I suppose I should award some credit where credit’s due. The drivers here, although effectively stark raving mad, are in some ways wonderfully gifted too. They possess nerves of steel and a resolute determination to get you from A to B in the quickest and niftiest way possible. Timidity gets you nowhere on the roads of Bangladesh. You clearly have to fight and struggle to earn your place on them, and if you can’t handle this, it’s time to remove yourself from the battle arena. Politeness also gets you absolutely nowhere, and if you’re reluctant to sound your horn in an unashamedly brash manner, you may as well give up before you’ve even started.

I’m not sure who I’d award the ultimate bravery prize too although I think the rickshaw wallahs may deserve the crown, as they’re at a much greater disadvantage to the others. Undoubtedly more vulnerable, they have to lumber their way through the mayhem, saddled to a rickety old frame and melting in the severe humidity of the Bangladeshi heat. On top of this they have to pull up to four passengers at a time. Their bodies are soaked in sweat, and only the lucky ones keep an old rag over their shoulder for the occasional wiping of the brow. They appear to get very little respect on the roads and as their vehicle is powered by pure physical effort, they receive least reward for their work. It’s a tough life. They’re the mules of the highways.

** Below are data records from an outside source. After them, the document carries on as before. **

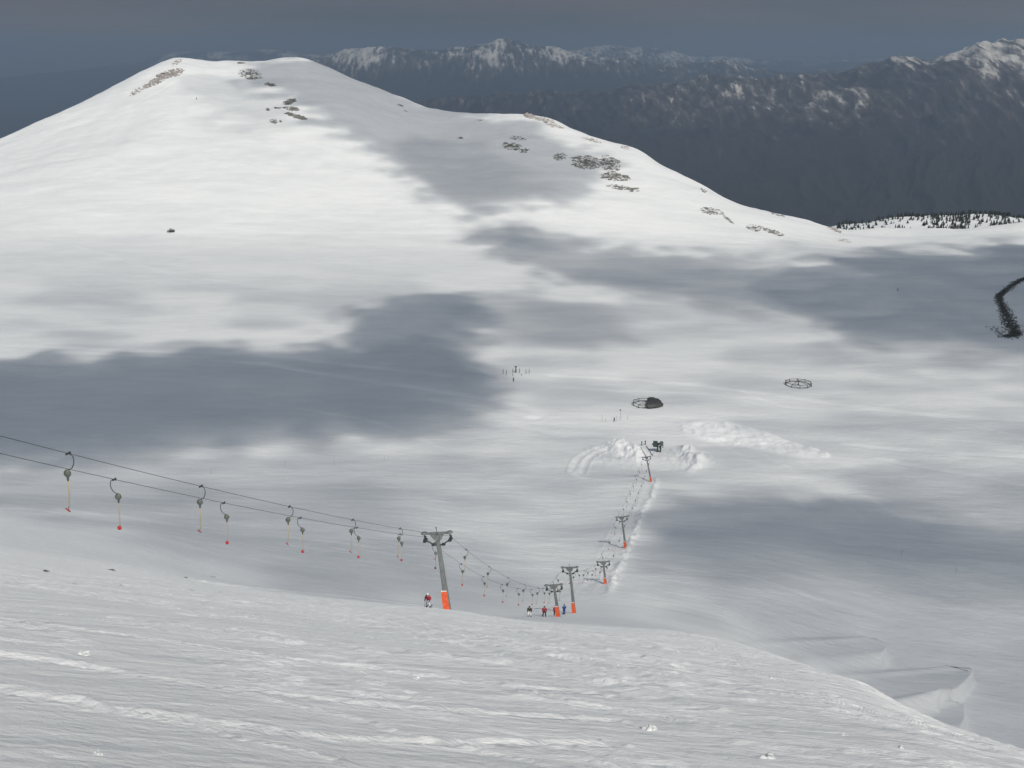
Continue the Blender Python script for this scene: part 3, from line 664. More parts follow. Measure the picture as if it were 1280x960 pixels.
desc = ['tall grey pylon with orange padded foot nearest the camera, beside the red jacketed skier',
        'short grey pylon with orange foot standing beside the skiers in front of its taller neighbour',
        'tall grey pylon with orange foot just right of the blue suited skier',
        'short pylon with orange foot and long shadow, first one below the pair beside the skiers',
        'slim pylon with orange foot halfway down the drag track, above the short one',
        'farthest pylon with orange foot, standing just in front of the green bottom station']
arms = []
for (ub, vb, Y, ut, vt), d, hp_ in zip(PYL, desc, (2.35, 2.3, 2.45, 1.6, 1.8, 1.9)):
    b = pt(ub, vb, Y); x, y = b[0], b[1]; z = gz(x, y)
    top = pt(ut, vt, Y); H = float((top[2]-z)); lean = math.atan2(top[0]-x, H)
    H = H/math.cos(lean)
    e, R = make_pylon((x, y, z), H, lean, d, hp_)
    loc = Vector((x, y, z))
    arms.append([np.array(loc + R @ Vector((s*1.35, 0, H-.42))) for s in (1, -1)])     # right, left cable
# uphill end: next pylon, behind the viewpoint
A0 = arms[0]
cR = pt(0, 543.5, 1.0); 
def plan(al_, s): return np.array([T0[0]+LD[0]*al_+LN[0]*s*1.35, T0[1]+LD[1]*al_+LN[1]*s*1.35])
def solve_al(u, s, z_of):                                  # where does the cable cross column u
    lo, hi = -100., 330.
    best = min(np.linspace(-95, 330, 4000), key=lambda t: abs(640+F*plan(t, s)[0]/(plan(t, s)[1]*(CP-(z_of(t)/plan(t, s)[1])*SP))-u) if plan(t, s)[1] > 25 else 1e9)
    return float(best)
UPZ = -136.0
pu0 = plan(UPZ, 0); gp = -1.75 - .456*pu0[1] - .13*max(-60, pu0[0]) - .1
# the cable passes through (0, 543) on the picture: sag chosen for that
alX = None
zA = A0[0][2]
def zcab_up(t, zup, sag):
    k = t/UPZ; return zA + (zup-zA)*k - 4*sag*k*(1-k)
a_left = solve_al(0, 1, lambda t: zA + (-t)*.46)
Yl = plan(a_left, 1)[1]; ztar = q_of_v(543.5)*Yl
kk = a_left/UPZ; zup = (ztar - zA*(1-kk) + 4*1.6*kk*(1-kk))/kk
Hup = zup + .42 - gp
e, R = make_pylon((pu0[0], pu0[1], gp), max(Hup, 4.5), math.radians(-6), 'upper grey pylon of the drag lift on the slope behind the viewpoint')
arms.insert(0, [np.array(Vector((pu0[0], pu0[1], gp)) + R @ Vector((s*1.35, 0, max(Hup, 4.5)-.42))) for s in (1, -1)])
print('UP', zup, gp, Hup, 'a_left', a_left, Yl)
# lower end: return station
st_g = ground_at(822, 565, 405); SX, SY = st_g[0], st_g[1]
SZ = gz(SX, SY)
arms.append([np.array([SX+LN[0]*s*1.25, SY+LN[1]*s*1.25+1.0, SZ+3.6]) for s in (1, -1)])
sags = [1.6, 2.3, .12, 1.0, .5, 1.1, .1]
def cable_pts(side, n=40):
    out = []
    for i in range(len(arms)-1):
        a, b = arms[i][side], arms[i+1][side]
        for t in np.arange(n)/n: p = a+(b-a)*t; p = p - np.array([0, 0, 4*sags[i]*t*(1-t)]); out.append(p)
    out.append(arms[-1][side]); return np.array(out)
cabs = [cable_pts(0), cable_pts(1)]
for s_, lab in ((0, 'thin dark haul cable, the upper of the two lines on the left'), (1, 'thin dark haul cable, the lower of the two lines on the left')):
    m = MB(); m.tube([tuple(p) for p in cabs[s_]], .015, 6)
    tag(m.build('haul_cable', M['dark']), lab, 'cable', 'haul cables of the drag lift')
def cab_at(side, al_):
    c = cabs[side]; a = (c[:, 0]-T0[0])*LD[0]+(c[:, 1]-T0[1])*LD[1]
    return np.array([np.interp(al_, a, c[:, k]) for k in range(3)])
def u_of(p): q = p[2]/p[1]; return 640+F*p[0]/(p[1]*(CP-q*SP))
def find_al(side, u):
    ts = np.linspace(-90, -1, 3000); return float(min(ts, key=lambda t: abs(u_of(cab_at(side, t))-u)))
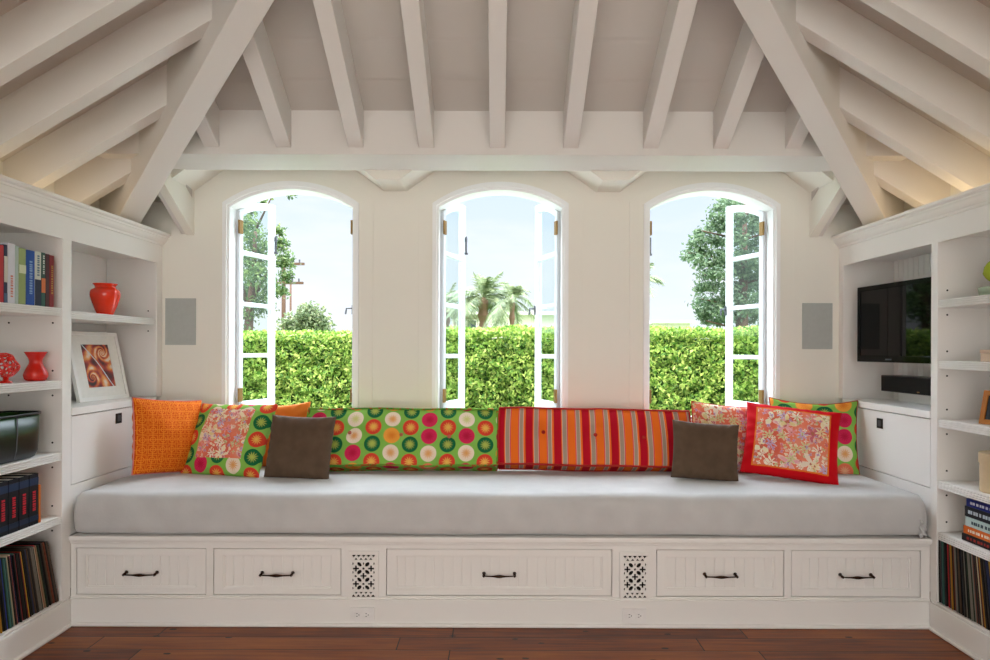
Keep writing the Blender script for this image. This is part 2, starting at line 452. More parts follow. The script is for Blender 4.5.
# ------------------------------------------------------------ windows
HW = .372
def hinge_obj(x, z, parent):
    m = MB().box(x-.004, x+.022, -.024, -.017, z-.035, z+.035)
    m.tube([(x-.003, -.024, z-.035), (x-.003, -.024, z+.035)], .006, 8)
    o = m.build('hinge', 'brass', parent); o['label'] = 'aged brass hinge'
def make_sash(parent, cx, side, ang):
    """side -1: hinged on the left jamb; local x runs from the hinge to the free stile, local y is outward when shut"""
    W = .362; R = (.372**2+.108**2)/(2*.108); zc = 2.173+.108-R
    top = lambda u: zc+math.sqrt(R*R-(HW-u-.008)**2)-.006
    n = 14
    z0 = SILL+.012
    outer = [(0, z0), (W, z0)]+[(W-W*i/n, top(W-W*i/n)) for i in range(n+1)]
    st, rl = .04, .013
    zr = [z0+.075, 1.274, 1.596, 1.917]
    loops = [outer]; panes = []
    for k in range(4):
        a = zr[k]+(rl if k else 0)
        if k < 3: loops.append(rect(st, W-st, a, zr[k+1]-rl)); panes.append(loops[-1])
        else:
            L = [(st, a), (W-st, a)]+[(W-st-(W-2*st)*i/n, top(W-st-(W-2*st)*i/n)-.045) for i in range(n+1)]
            loops.append(L); panes.append(L)
    m = plate(loops, .034, -.017)
    g = MB()
    for L in panes:
        q = plate([L], .004, -.002); g.add(q.v, q.f)
    if side > 0:
        m.v = [(-x, y, z) for x, y, z in m.v]; g.v = [(-x, y, z) for x, y, z in g.v]
    o = m.build('sash', 'sash', parent, bevel=.004)
    g.build('glass', 'glass', o)
    s = 1 if side < 0 else -1
    for hz in (2.07, 1.03):
        mm = MB().box(s*-.006, s*.026, -.026, -.016, hz-.042, hz+.042)
        mm.tube([(s*-.006, -.022, hz-.042), (s*-.006, -.022, hz+.042)], .007, 8)
        h = mm.build('hinge', 'brass', o); h['label'] = 'aged brass hinge'
    # surface bolt and latch on the free stile
    x = s*(W-.006)
    if side < 0: mm = MB().tube([(x, -.024, 1.95), (x, -.024, 2.07)], .006, 8); mm.box(x-.009, x+.009, -.028, -.016, 2.035, 2.06); mm.box(x-.008, x+.008, -.034, -.016, 1.95, 1.962)
    if side < 0: b = mm.build('bolt', 'iron', o); b['label'] = 'grey iron surface bolt'
    else:
        mm = MB().box(x-.009, x+.009, -.022, -.016, 1.55, 1.61); mm.tube([(x, -.02, 1.59), (x, -.055, 1.59), (x-s*.006, -.062, 1.55)], .006, 8)
        b = mm.build('latch', 'iron', o); b['label'] = 'grey iron latch handle'
    o.location = (cx+(-1 if side < 0 else 1)*(HW-.006), 4.165, 0)
    o.rotation_euler = (0, 0, math.radians(ang if side < 0 else -ang))
    return o
wl = ['left arched casement window with both sashes swung outward, tree and poles beyond', 'middle arched casement window with both sashes swung outward, palms beyond', 'right arched casement window with both sashes swung outward, tall conifer beyond']
for i, c in enumerate(WINC):
    w = empty('window_%d' % (i+1), (0, 0, 0), label=wl[i], cat='window', kind='structure')
    plate([arch(c, .495, .70, 2.215, .155), arch(c, .408, .72, 2.197, .130)], .012, D2-.006).build('surround', 'wall', w, bevel=.002)
    plate([arch(c, .410, SILL-.02, 2.197, .130), arch(c, .386, SILL, 2.183, .115)], .030, D2-.022).build('casing', 'frame', w, bevel=.003)
    plate([arch(c, .4, SILL-.012, 2.191, .124), arch(c, HW, SILL, 2.173, .108)], .15, D2-.006).build('frame', 'frame', w, bevel=.002)
    MB().box(c-.40, c+.40, D2-.03, D2+.20, SILL-.03, SILL).build('sill', 'frame', w, bevel=.003)
    make_sash(w, c, -1, (72, 71, 78)[i])
    make_sash(w, c, 1, (78, 71, 71)[i])

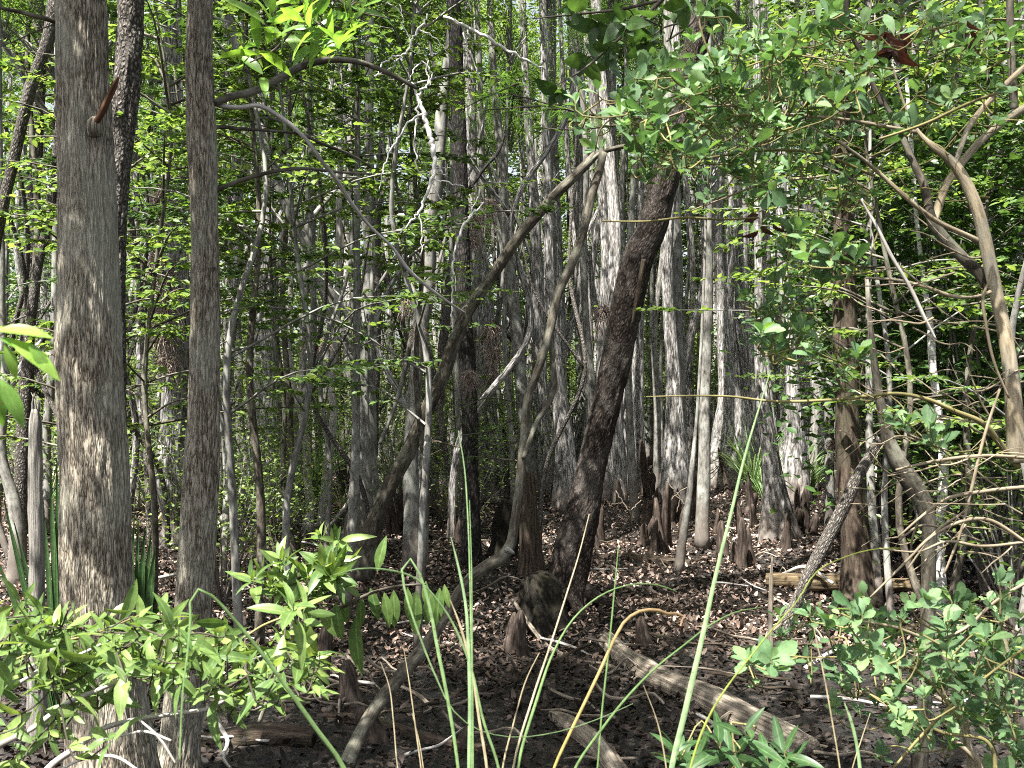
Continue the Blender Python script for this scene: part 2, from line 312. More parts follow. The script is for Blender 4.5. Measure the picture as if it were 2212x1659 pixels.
def ground_mat():
    m, t, nd, lk = new_mat("mud_and_leaf_mould")
    g = nd.new("ShaderNodeNewGeometry")
    n1 = nd.new("ShaderNodeTexNoise"); n1.inputs["Scale"].default_value = 14; n1.inputs["Detail"].default_value = 8; n1.inputs["Roughness"].default_value = .7; lk(g.outputs["Position"], n1.inputs["Vector"])
    v = nd.new("ShaderNodeTexVoronoi"); v.inputs["Scale"].default_value = 22; lk(g.outputs["Position"], v.inputs["Vector"])
    rp = ramp(nd, [(.3, (.003, .0026, .0023)), (.52, (.009, .0075, .0063)), (.72, (.035, .028, .023))]); lk(n1.outputs["Fac"], rp.inputs[0])
    mx = nd.new("ShaderNodeMix"); mx.data_type = 'RGBA'; mx.blend_type = 'MIX'
    r2 = ramp(nd, [(.6, (0, 0, 0)), (.85, (.35, .35, .35))]); lk(v.outputs["Color"], r2.inputs[0]); lk(r2.outputs[0], mx.inputs["Factor"])
    mx.inputs["B"].default_value = (.16, .12, .095, 1); lk(rp.outputs[0], mx.inputs["A"])
    pb = nd.new("ShaderNodeBsdfPrincipled"); pb.inputs["Roughness"].default_value = .5; lk(mx.outputs["Result"], pb.inputs["Base Color"])
    bp = nd.new("ShaderNodeBump"); bp.inputs["Strength"].default_value = 1; bp.inputs["Distance"].default_value = .04; lk(n1.outputs["Fac"], bp.inputs["Height"]); lk(bp.outputs[0], pb.inputs["Normal"])
    ou = nd.new("ShaderNodeOutputMaterial"); lk(pb.outputs[0], ou.inputs[0]); return m

# ------------------------------------------------------------------ ground and litter
def build_ground():
    def axis(a, b, far, st):
        near = np.arange(a, b + st/2, st); out = []; d = st; v = b
        while v < far: d *= 1.35; v += d; out.append(v)
        lo = []; d = st; v = a
        while v > -far: d *= 1.35; v -= d; lo.append(v)
        return np.concatenate([lo[::-1], near, out])
    X = axis(-12, 12, 500, .14); Y = axis(0, 26, 500, .14)
    gx, gyy = np.meshgrid(X, Y); z = gz(gx, gyy)
    n = R.random(gx.shape); z = z + (n - .5)*.03*((np.abs(gx) < 13) & (gyy > 3) & (gyy < 27))
    V = np.stack([gx, gyy, z], -1).reshape(-1, 3); nx = len(X)
    i = np.arange(len(Y) - 1)[:, None]*nx; j = np.arange(nx - 1)[None]
    Q = np.stack(np.broadcast_arrays(i + j, i + j + 1, i + nx + j + 1, i + nx + j), -1).reshape(-1, 4)
    mb = MB(); mb.add(V, Q)
    link("ground", mb.mesh("ground", ground_mat()), kind="structure", label="dark muddy swamp floor under fallen leaves", category="ground")
    mb = MB(); N = 210000
    y = 3.2 + 25*R.random(N)**1.35; x = (R.random(N)*2 - 1)*(1.2 + y*.62)
    keep = R.random(N) < np.clip(.22 + .9*sst(6.5, 9.5, y) + .3*(np.sin(x*1.7 + y) > .4), 0, 1)
    x, y = x[keep], y[keep]; n = len(x); a = R.random(n)*6.283
    d = np.stack([np.cos(a), np.sin(a), R.normal(0, .35, n)], -1); nr = np.stack([R.normal(0, .45, n), R.normal(0, .45, n), np.ones(n)], -1)
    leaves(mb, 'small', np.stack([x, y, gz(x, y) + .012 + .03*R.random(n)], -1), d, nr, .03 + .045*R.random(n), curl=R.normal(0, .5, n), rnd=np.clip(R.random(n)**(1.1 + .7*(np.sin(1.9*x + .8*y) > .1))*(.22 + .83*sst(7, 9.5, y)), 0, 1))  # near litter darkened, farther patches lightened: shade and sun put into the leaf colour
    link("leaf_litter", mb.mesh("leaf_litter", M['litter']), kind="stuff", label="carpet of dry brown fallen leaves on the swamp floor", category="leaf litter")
build_ground()

# ------------------------------------------------------------------ crowns, shared by the trees
def crown_mesh(seed, rad, hgt, n, kind='far', size=.13, mat='l_crown', nc=70, spread=.38):
    r = np.random.default_rng(seed); mb = MB()
    c = r.normal(size=(nc, 3)); c = unit(c)*(r.random((nc, 1))**.45); c *= [rad, rad, hgt]
    k = r.integers(0, nc, n); p = c[k] + r.normal(size=(n, 3))*[spread, spread, spread*.5]
    a = r.random(n)*6.283; d = np.stack([np.cos(a), np.sin(a), r.normal(-.15, .3, n)], -1)
    nr = np.stack([r.normal(0, .5, n), r.normal(0, .5, n), np.ones(n)], -1)
    leaves(mb, kind, p, d, nr, size*(.65 + .7*r.random(n)), rnd=r.random(n))
    for q in c[::2]:                                  # limbs from the stem to the clumps
        b = np.array([0, 0, -hgt*.9 + .5*q[2]*.3]); mid = b*.45 + q*.55 + [0, 0, .15]
        # thin bough as a strip of leaf-coloured bark is avoided: boughs live in the bough mesh below
    return mb.mesh("crown", M[mat]), c
def bough_mesh(c, hgt, mat):
    mb = MB()
    for i, q in enumerate(c[::3]):
        b = np.array([0, 0, -hgt*1.3 + .6*(q[2] + hgt)*.4]); tube(mb, [b, b*.5 + q*.5 + [0, 0, .12], q], [.035, .02, .006], 5, 6, seed=i)
    return mb.mesh("boughs", M[mat])
CROWN = []
for sd, rad, hg, n in ((1, 2.4, 1.9, 2600), (2, 2.9, 1.6, 2800), (3, 1.9, 2.3, 2300), (4, 2.5, 2.2, 2800)):
    me, c = crown_mesh(sd, rad, hg, n); CROWN.append((me, bough_mesh(c, hg, 'grey'), hg))
def add_crown(t, ci, loc, sc=1.0, rz=None, boughs=True):
    me, bo, hg = CROWN[ci % len(CROWN)]
    rz = random.random()*6.28 if rz is None else rz
    o = link("crown", me, t, loc); o.scale = (sc, sc, sc); o.rotation_euler = (0, 0, rz)
    if boughs:
        b = link("boughs", bo, t, loc); b.scale = (sc, sc, sc); b.rotation_euler = (0, 0, rz)
random.seed(5)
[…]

So this is my general impression of life on the roads in Bangladesh. It’s harsh, unforgiving, and certainly petrifying. It’s predictably unpredictable, and you’re all the more grateful when you reach your destination. T.S Eliot once said, ‘The journey not the arrival matters.’ However, in the case of Bangladesh I would argue that the arrival is far more important! I’m in agreement with writer Peter Hoeg, who exclaimed, ‘Travelling tends to magnify all emotions.’ Travelling in Bangladesh certainly does.